Retype exactly the lines below, beginning with the first and ending with the line where "def V2(p): return Vector((p[0], p[1]))" appears.

****

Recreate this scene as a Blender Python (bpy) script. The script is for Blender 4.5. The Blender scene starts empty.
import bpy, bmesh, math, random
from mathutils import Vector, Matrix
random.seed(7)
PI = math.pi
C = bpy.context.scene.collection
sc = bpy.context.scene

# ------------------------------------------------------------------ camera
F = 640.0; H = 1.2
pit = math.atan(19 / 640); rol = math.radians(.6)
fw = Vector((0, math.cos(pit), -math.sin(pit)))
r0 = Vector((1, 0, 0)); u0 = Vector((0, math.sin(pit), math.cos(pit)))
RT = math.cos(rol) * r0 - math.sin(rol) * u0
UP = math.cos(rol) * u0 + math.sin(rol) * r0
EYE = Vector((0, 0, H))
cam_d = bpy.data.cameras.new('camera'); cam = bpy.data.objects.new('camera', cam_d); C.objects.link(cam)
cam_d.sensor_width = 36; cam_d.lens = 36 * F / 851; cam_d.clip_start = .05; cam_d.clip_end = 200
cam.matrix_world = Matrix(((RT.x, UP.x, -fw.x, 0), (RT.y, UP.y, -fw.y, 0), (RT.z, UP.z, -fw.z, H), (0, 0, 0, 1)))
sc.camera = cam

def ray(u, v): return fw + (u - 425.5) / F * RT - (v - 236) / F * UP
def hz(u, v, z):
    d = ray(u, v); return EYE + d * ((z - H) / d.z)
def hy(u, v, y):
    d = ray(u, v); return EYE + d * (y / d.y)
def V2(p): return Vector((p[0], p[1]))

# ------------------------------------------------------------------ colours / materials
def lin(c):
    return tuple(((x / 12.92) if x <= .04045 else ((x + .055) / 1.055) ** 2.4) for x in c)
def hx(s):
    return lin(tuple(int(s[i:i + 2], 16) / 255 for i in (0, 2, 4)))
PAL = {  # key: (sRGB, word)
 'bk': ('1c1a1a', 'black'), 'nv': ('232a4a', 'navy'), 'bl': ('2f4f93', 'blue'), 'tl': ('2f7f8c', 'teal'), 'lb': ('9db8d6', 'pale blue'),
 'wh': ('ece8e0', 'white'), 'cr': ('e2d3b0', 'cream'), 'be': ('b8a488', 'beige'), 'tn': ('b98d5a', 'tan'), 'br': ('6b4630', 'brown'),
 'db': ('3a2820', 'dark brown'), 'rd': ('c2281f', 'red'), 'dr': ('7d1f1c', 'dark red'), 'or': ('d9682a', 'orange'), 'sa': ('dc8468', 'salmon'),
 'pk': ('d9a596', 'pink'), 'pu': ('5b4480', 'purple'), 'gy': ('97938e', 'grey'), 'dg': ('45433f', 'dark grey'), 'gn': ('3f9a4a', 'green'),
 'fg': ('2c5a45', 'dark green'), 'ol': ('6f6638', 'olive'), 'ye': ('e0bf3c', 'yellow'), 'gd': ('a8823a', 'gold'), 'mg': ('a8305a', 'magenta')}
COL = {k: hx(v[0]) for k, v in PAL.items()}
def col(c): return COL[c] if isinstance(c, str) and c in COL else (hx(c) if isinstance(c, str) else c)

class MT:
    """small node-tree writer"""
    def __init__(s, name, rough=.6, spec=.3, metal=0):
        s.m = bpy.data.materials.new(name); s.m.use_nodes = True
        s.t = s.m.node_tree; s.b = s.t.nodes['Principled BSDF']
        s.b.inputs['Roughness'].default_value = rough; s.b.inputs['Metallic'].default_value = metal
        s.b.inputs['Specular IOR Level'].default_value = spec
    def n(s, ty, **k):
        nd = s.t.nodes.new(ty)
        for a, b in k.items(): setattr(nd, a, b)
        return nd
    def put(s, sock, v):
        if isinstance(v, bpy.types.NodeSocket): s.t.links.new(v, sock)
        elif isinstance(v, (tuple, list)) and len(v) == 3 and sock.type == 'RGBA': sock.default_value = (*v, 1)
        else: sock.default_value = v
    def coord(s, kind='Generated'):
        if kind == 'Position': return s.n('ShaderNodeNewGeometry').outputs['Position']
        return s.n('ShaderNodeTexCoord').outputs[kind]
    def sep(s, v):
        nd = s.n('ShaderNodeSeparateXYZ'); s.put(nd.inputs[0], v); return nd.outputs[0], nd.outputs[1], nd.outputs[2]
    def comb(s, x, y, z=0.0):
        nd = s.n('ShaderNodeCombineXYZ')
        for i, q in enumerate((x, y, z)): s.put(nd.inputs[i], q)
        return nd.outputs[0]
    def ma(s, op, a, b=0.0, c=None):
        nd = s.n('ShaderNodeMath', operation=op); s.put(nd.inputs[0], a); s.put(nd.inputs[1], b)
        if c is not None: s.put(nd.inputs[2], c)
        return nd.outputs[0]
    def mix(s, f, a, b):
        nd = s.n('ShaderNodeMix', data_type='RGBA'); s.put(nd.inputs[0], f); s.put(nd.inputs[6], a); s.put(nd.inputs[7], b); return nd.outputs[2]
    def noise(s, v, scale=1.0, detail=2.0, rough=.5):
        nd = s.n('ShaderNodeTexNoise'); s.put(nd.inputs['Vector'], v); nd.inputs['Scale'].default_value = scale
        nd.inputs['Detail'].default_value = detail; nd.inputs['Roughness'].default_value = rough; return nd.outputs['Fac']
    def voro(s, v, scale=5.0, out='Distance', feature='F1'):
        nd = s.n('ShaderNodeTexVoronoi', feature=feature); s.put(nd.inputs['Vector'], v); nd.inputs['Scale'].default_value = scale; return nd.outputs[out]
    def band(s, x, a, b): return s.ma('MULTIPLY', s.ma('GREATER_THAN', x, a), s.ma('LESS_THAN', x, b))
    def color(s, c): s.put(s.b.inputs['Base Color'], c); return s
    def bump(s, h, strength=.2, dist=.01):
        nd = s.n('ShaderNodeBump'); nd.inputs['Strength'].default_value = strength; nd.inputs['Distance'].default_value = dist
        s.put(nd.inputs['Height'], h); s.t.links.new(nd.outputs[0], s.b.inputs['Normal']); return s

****

* [RESULT OF THIS EXERCISE]:
Recreate this scene as a Blender Python (bpy) script. The script is for Blender 4.5. The Blender scene starts empty.
import bpy, bmesh, math, random
from mathutils import Vector, Matrix
random.seed(7)
PI = math.pi
C = bpy.context.scene.collection
sc = bpy.context.scene

# ------------------------------------------------------------------ camera
F = 640.0; H = 1.2
pit = math.atan(19 / 640); rol = math.radians(.6)
fw = Vector((0, math.cos(pit), -math.sin(pit)))
r0 = Vector((1, 0, 0)); u0 = Vector((0, math.sin(pit), math.cos(pit)))
RT = math.cos(rol) * r0 - math.sin(rol) * u0
UP = math.cos(rol) * u0 + math.sin(rol) * r0
EYE = Vector((0, 0, H))
cam_d = bpy.data.cameras.new('camera'); cam = bpy.data.objects.new('camera', cam_d); C.objects.link(cam)
cam_d.sensor_width = 36; cam_d.lens = 36 * F / 851; cam_d.clip_start = .05; cam_d.clip_end = 200
cam.matrix_world = Matrix(((RT.x, UP.x, -fw.x, 0), (RT.y, UP.y, -fw.y, 0), (RT.z, UP.z, -fw.z, H), (0, 0, 0, 1)))
sc.camera = cam

def ray(u, v): return fw + (u - 425.5) / F * RT - (v - 236) / F * UP
def hz(u, v, z):
    d = ray(u, v); return EYE + d * ((z - H) / d.z)
def hy(u, v, y):
    d = ray(u, v); return EYE + d * (y / d.y)
def V2(p): return Vector((p[0], p[1]))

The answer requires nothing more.